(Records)
++++

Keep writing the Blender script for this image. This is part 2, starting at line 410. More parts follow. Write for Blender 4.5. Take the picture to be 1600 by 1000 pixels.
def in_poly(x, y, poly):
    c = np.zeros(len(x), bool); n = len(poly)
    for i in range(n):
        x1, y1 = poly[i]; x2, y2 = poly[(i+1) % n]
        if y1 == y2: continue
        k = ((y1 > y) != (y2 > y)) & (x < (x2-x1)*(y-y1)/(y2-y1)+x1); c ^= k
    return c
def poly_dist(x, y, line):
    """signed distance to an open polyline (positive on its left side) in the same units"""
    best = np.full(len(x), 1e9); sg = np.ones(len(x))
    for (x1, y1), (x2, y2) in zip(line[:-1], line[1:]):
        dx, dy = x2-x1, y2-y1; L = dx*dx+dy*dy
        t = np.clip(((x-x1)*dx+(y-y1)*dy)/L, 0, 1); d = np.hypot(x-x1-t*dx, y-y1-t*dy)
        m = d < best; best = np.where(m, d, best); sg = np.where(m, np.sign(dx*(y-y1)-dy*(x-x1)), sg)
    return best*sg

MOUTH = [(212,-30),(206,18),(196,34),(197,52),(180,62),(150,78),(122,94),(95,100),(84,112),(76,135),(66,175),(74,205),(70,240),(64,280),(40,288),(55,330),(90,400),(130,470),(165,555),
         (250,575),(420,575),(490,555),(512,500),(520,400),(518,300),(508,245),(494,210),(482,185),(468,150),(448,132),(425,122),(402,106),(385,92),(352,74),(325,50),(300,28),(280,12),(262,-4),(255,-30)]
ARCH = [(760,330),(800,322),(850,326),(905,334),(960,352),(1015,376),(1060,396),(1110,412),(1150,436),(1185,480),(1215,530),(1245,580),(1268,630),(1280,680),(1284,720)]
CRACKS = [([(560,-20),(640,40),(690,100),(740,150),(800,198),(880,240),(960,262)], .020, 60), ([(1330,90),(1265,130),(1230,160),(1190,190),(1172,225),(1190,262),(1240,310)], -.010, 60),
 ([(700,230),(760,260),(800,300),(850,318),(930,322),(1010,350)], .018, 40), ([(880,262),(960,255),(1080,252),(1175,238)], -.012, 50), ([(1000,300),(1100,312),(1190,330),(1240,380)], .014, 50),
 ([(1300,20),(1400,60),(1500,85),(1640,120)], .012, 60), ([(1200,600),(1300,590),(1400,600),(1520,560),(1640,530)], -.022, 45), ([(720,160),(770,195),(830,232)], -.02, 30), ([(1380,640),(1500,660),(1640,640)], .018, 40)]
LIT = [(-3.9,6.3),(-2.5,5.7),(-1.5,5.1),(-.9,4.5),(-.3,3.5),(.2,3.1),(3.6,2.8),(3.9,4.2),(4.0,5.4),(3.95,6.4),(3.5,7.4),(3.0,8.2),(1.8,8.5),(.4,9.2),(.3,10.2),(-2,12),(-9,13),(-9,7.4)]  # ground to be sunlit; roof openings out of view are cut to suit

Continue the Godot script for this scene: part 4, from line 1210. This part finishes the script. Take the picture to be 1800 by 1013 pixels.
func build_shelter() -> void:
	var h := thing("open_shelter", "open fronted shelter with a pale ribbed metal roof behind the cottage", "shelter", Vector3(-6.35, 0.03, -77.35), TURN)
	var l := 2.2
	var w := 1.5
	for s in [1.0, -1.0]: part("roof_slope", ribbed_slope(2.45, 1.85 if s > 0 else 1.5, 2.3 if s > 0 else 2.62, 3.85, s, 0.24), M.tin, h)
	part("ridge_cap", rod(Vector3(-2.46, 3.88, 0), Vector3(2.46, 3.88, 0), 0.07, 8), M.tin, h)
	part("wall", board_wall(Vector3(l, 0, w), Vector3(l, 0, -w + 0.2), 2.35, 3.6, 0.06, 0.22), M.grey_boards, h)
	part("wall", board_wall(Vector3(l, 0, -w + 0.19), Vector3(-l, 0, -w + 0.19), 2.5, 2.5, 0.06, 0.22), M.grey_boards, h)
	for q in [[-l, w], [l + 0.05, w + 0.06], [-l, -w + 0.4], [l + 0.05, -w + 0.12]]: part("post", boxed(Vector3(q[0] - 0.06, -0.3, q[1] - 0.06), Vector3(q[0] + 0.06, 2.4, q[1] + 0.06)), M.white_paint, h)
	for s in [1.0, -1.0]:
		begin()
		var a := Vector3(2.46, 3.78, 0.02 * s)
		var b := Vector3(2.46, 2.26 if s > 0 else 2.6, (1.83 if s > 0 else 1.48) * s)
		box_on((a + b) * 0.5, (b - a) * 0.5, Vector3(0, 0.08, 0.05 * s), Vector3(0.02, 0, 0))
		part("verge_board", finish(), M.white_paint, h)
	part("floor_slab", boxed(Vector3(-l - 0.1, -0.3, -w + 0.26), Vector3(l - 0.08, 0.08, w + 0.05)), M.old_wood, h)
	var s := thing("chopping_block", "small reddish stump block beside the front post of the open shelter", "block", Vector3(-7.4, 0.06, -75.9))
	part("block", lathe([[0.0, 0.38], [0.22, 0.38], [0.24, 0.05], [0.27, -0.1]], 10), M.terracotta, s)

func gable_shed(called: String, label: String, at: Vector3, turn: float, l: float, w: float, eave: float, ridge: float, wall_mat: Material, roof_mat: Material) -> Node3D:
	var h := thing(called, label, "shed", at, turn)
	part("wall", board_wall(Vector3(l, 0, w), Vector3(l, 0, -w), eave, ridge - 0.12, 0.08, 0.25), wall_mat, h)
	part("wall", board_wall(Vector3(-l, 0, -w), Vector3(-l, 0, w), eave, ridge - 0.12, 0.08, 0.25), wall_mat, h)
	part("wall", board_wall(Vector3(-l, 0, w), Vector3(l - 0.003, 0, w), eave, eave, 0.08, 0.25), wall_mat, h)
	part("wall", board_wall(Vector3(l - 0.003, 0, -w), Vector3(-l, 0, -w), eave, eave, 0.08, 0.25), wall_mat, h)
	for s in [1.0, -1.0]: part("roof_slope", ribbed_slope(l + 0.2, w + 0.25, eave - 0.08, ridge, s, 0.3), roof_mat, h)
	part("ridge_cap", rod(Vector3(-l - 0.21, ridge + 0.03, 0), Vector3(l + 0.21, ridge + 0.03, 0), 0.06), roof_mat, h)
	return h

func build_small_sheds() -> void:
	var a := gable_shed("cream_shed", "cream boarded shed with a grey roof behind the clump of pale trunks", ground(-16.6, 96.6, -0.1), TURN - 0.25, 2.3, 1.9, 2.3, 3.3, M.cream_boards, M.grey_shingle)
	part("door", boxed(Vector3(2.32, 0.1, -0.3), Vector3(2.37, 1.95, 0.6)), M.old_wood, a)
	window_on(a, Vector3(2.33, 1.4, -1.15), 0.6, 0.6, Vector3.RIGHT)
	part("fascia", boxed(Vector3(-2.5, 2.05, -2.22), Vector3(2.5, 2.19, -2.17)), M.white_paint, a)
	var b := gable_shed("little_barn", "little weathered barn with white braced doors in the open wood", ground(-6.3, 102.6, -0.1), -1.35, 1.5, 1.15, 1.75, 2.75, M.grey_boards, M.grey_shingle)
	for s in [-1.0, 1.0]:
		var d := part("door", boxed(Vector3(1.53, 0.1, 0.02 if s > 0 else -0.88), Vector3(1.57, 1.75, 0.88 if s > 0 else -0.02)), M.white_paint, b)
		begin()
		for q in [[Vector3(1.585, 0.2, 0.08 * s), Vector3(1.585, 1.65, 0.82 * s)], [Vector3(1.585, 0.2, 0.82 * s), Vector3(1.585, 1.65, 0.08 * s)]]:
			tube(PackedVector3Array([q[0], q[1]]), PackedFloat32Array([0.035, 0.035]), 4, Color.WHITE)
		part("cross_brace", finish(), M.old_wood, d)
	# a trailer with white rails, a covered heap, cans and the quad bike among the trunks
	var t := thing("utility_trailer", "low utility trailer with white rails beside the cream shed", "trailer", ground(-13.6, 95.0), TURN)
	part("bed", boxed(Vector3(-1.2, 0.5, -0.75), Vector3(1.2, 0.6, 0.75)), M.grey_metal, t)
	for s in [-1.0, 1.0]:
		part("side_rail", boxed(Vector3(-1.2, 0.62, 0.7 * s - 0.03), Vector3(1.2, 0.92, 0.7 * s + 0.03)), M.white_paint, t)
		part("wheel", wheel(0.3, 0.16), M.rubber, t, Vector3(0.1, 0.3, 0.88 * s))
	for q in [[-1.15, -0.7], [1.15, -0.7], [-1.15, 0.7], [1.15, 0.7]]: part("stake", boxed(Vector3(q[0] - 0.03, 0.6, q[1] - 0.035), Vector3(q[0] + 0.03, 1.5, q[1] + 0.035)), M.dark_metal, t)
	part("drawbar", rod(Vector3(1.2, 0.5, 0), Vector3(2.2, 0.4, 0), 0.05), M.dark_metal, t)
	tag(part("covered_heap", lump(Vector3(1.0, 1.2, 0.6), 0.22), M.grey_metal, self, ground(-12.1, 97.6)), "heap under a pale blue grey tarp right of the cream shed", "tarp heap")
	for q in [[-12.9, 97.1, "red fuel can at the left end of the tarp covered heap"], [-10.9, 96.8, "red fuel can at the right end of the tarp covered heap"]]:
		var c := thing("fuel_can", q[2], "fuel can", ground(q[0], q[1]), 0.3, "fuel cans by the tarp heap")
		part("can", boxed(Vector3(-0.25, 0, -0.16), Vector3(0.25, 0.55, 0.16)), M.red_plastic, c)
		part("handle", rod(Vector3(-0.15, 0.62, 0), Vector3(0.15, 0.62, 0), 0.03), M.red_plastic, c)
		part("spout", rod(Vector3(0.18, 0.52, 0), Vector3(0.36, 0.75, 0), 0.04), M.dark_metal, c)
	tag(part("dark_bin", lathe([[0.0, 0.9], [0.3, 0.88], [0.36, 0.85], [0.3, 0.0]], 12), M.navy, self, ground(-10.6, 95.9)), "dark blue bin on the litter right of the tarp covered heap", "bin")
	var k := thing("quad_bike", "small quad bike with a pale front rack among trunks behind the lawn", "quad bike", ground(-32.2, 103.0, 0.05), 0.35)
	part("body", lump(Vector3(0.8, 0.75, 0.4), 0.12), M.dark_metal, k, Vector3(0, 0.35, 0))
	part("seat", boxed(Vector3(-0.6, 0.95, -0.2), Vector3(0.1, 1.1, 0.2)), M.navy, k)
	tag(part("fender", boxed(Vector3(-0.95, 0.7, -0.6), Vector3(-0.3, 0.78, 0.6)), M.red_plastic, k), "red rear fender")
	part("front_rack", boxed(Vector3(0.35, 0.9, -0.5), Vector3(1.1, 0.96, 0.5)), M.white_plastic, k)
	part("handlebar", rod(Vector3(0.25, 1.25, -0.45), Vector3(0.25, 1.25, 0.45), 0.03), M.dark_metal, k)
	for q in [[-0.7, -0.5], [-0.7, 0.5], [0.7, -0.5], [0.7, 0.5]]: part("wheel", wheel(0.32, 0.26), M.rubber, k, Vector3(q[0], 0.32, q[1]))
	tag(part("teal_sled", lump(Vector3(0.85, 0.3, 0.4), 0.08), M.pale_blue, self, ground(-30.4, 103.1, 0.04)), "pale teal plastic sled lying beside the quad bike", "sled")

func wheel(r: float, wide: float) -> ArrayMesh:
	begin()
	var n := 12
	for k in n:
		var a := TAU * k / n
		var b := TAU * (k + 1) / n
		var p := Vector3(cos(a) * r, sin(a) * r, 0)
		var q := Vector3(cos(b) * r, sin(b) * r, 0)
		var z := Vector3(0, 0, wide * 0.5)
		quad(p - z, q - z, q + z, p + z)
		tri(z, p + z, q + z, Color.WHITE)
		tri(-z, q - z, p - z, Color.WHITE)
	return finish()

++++

### INSTRUCTIONS TO FOLLOW:
List each line of the records that holds the string "script".

### EXERCISE OUTPUT:
Keep writing the Blender script for this image. This is part 2, starting at line 410. More parts follow. Write for Blender 4.5. Take the picture to be 1600 by 1000 pixels.
Continue the Godot script for this scene: part 4, from line 1210. This part finishes the script. Take the picture to be 1800 by 1013 pixels.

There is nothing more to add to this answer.